#### Provided material ####
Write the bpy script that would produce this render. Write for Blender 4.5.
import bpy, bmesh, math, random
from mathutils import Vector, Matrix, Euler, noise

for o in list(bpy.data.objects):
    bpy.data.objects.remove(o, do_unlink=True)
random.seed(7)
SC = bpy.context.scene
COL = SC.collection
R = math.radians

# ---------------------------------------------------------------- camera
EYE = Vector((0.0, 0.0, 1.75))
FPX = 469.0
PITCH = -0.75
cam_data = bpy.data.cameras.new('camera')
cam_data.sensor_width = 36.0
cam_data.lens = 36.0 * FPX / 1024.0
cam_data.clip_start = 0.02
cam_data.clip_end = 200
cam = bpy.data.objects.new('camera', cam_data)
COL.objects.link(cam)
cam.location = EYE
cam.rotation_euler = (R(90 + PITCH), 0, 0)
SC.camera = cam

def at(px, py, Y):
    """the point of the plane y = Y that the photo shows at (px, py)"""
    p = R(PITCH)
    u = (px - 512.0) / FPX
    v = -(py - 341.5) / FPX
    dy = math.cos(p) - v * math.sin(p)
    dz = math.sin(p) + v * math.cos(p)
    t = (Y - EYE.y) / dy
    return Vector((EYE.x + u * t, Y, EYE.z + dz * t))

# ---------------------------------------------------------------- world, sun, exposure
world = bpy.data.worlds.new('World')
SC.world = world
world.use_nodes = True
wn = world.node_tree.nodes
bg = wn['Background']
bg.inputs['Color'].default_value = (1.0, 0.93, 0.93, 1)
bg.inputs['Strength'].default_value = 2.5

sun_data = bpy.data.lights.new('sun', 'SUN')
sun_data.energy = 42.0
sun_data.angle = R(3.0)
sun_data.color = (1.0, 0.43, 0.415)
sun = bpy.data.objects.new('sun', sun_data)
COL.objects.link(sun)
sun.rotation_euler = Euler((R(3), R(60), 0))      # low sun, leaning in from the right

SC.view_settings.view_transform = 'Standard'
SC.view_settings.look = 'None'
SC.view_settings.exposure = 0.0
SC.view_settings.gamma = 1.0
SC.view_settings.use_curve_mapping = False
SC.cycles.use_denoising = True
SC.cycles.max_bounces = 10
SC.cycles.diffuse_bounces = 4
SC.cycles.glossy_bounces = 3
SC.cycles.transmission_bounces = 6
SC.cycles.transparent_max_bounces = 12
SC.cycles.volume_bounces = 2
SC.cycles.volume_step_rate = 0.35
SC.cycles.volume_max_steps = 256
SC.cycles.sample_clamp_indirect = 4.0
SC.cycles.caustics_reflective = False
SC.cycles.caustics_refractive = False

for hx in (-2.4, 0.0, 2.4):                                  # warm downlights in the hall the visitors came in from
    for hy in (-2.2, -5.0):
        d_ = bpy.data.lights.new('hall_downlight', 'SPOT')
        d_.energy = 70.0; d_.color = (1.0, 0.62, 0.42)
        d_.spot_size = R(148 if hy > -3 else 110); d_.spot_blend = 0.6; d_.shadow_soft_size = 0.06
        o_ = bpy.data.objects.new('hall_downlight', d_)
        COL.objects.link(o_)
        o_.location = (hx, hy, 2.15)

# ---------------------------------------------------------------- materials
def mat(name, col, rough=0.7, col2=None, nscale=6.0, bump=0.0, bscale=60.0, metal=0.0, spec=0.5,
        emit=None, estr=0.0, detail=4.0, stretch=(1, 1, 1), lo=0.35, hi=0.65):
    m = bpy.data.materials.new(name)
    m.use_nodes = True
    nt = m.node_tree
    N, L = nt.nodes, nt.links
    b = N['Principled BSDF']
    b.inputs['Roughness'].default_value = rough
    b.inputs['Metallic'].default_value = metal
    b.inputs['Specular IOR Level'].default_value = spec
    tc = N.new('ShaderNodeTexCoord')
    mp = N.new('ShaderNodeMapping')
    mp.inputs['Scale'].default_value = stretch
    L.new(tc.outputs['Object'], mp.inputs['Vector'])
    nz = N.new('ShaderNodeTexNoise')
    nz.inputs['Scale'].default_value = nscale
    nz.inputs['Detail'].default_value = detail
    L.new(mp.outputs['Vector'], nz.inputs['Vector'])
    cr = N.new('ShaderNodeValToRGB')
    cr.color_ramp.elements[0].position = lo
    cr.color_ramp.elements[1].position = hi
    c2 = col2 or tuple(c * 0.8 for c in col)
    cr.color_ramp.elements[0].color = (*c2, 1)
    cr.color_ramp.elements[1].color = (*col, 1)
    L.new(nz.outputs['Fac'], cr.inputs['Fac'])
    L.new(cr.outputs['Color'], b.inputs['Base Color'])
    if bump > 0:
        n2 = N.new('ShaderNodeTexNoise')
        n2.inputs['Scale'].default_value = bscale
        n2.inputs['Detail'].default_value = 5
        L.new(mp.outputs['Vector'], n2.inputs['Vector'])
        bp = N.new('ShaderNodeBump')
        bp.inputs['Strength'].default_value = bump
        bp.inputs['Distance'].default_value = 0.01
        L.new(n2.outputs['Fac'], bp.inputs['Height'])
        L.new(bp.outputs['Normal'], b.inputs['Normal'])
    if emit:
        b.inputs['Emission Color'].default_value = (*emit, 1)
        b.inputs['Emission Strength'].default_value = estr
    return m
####
*Task statement*: Copy all the lines, exactly.

*Answer to the exercise*:
Write the bpy script that would produce this render. Write for Blender 4.5.
import bpy, bmesh, math, random
from mathutils import Vector, Matrix, Euler, noise

for o in list(bpy.data.objects):
    bpy.data.objects.remove(o, do_unlink=True)
random.seed(7)
SC = bpy.context.scene
COL = SC.collection
R = math.radians

# ---------------------------------------------------------------- camera
EYE = Vector((0.0, 0.0, 1.75))
FPX = 469.0
PITCH = -0.75
cam_data = bpy.data.cameras.new('camera')
cam_data.sensor_width = 36.0
cam_data.lens = 36.0 * FPX / 1024.0
cam_data.clip_start = 0.02
cam_data.clip_end = 200
cam = bpy.data.objects.new('camera', cam_data)
COL.objects.link(cam)
cam.location = EYE
cam.rotation_euler = (R(90 + PITCH), 0, 0)
SC.camera = cam

def at(px, py, Y):
    """the point of the plane y = Y that the photo shows at (px, py)"""
    p = R(PITCH)
    u = (px - 512.0) / FPX
    v = -(py - 341.5) / FPX
    dy = math.cos(p) - v * math.sin(p)
    dz = math.sin(p) + v * math.cos(p)
    t = (Y - EYE.y) / dy
    return Vector((EYE.x + u * t, Y, EYE.z + dz * t))

# ---------------------------------------------------------------- world, sun, exposure
world = bpy.data.worlds.new('World')
SC.world = world
world.use_nodes = True
wn = world.node_tree.nodes
bg = wn['Background']
bg.inputs['Color'].default_value = (1.0, 0.93, 0.93, 1)
bg.inputs['Strength'].default_value = 2.5

sun_data = bpy.data.lights.new('sun', 'SUN')
sun_data.energy = 42.0
sun_data.angle = R(3.0)
sun_data.color = (1.0, 0.43, 0.415)
sun = bpy.data.objects.new('sun', sun_data)
COL.objects.link(sun)
sun.rotation_euler = Euler((R(3), R(60), 0))      # low sun, leaning in from the right

SC.view_settings.view_transform = 'Standard'
SC.view_settings.look = 'None'
SC.view_settings.exposure = 0.0
SC.view_settings.gamma = 1.0
SC.view_settings.use_curve_mapping = False
SC.cycles.use_denoising = True
SC.cycles.max_bounces = 10
SC.cycles.diffuse_bounces = 4
SC.cycles.glossy_bounces = 3
SC.cycles.transmission_bounces = 6
SC.cycles.transparent_max_bounces = 12
SC.cycles.volume_bounces = 2
SC.cycles.volume_step_rate = 0.35
SC.cycles.volume_max_steps = 256
SC.cycles.sample_clamp_indirect = 4.0
SC.cycles.caustics_reflective = False
SC.cycles.caustics_refractive = False

for hx in (-2.4, 0.0, 2.4):                                  # warm downlights in the hall the visitors came in from
    for hy in (-2.2, -5.0):
        d_ = bpy.data.lights.new('hall_downlight', 'SPOT')
        d_.energy = 70.0; d_.color = (1.0, 0.62, 0.42)
        d_.spot_size = R(148 if hy > -3 else 110); d_.spot_blend = 0.6; d_.shadow_soft_size = 0.06
        o_ = bpy.data.objects.new('hall_downlight', d_)
        COL.objects.link(o_)
        o_.location = (hx, hy, 2.15)

# ---------------------------------------------------------------- materials
def mat(name, col, rough=0.7, col2=None, nscale=6.0, bump=0.0, bscale=60.0, metal=0.0, spec=0.5,
        emit=None, estr=0.0, detail=4.0, stretch=(1, 1, 1), lo=0.35, hi=0.65):
    m = bpy.data.materials.new(name)
    m.use_nodes = True
    nt = m.node_tree
    N, L = nt.nodes, nt.links
    b = N['Principled BSDF']
    b.inputs['Roughness'].default_value = rough
    b.inputs['Metallic'].default_value = metal
    b.inputs['Specular IOR Level'].default_value = spec
    tc = N.new('ShaderNodeTexCoord')
    mp = N.new('ShaderNodeMapping')
    mp.inputs['Scale'].default_value = stretch
    L.new(tc.outputs['Object'], mp.inputs['Vector'])
    nz = N.new('ShaderNodeTexNoise')
    nz.inputs['Scale'].default_value = nscale
    nz.inputs['Detail'].default_value = detail
    L.new(mp.outputs['Vector'], nz.inputs['Vector'])
    cr = N.new('ShaderNodeValToRGB')
    cr.color_ramp.elements[0].position = lo
    cr.color_ramp.elements[1].position = hi
    c2 = col2 or tuple(c * 0.8 for c in col)
    cr.color_ramp.elements[0].color = (*c2, 1)
    cr.color_ramp.elements[1].color = (*col, 1)
    L.new(nz.outputs['Fac'], cr.inputs['Fac'])
    L.new(cr.outputs['Color'], b.inputs['Base Color'])
    if bump > 0:
        n2 = N.new('ShaderNodeTexNoise')
        n2.inputs['Scale'].default_value = bscale
        n2.inputs['Detail'].default_value = 5
        L.new(mp.outputs['Vector'], n2.inputs['Vector'])
        bp = N.new('ShaderNodeBump')
        bp.inputs['Strength'].default_value = bump
        bp.inputs['Distance'].default_value = 0.01
        L.new(n2.outputs['Fac'], bp.inputs['Height'])
        L.new(bp.outputs['Normal'], b.inputs['Normal'])
    if emit:
        b.inputs['Emission Color'].default_value = (*emit, 1)
        b.inputs['Emission Strength'].default_value = estr
    return m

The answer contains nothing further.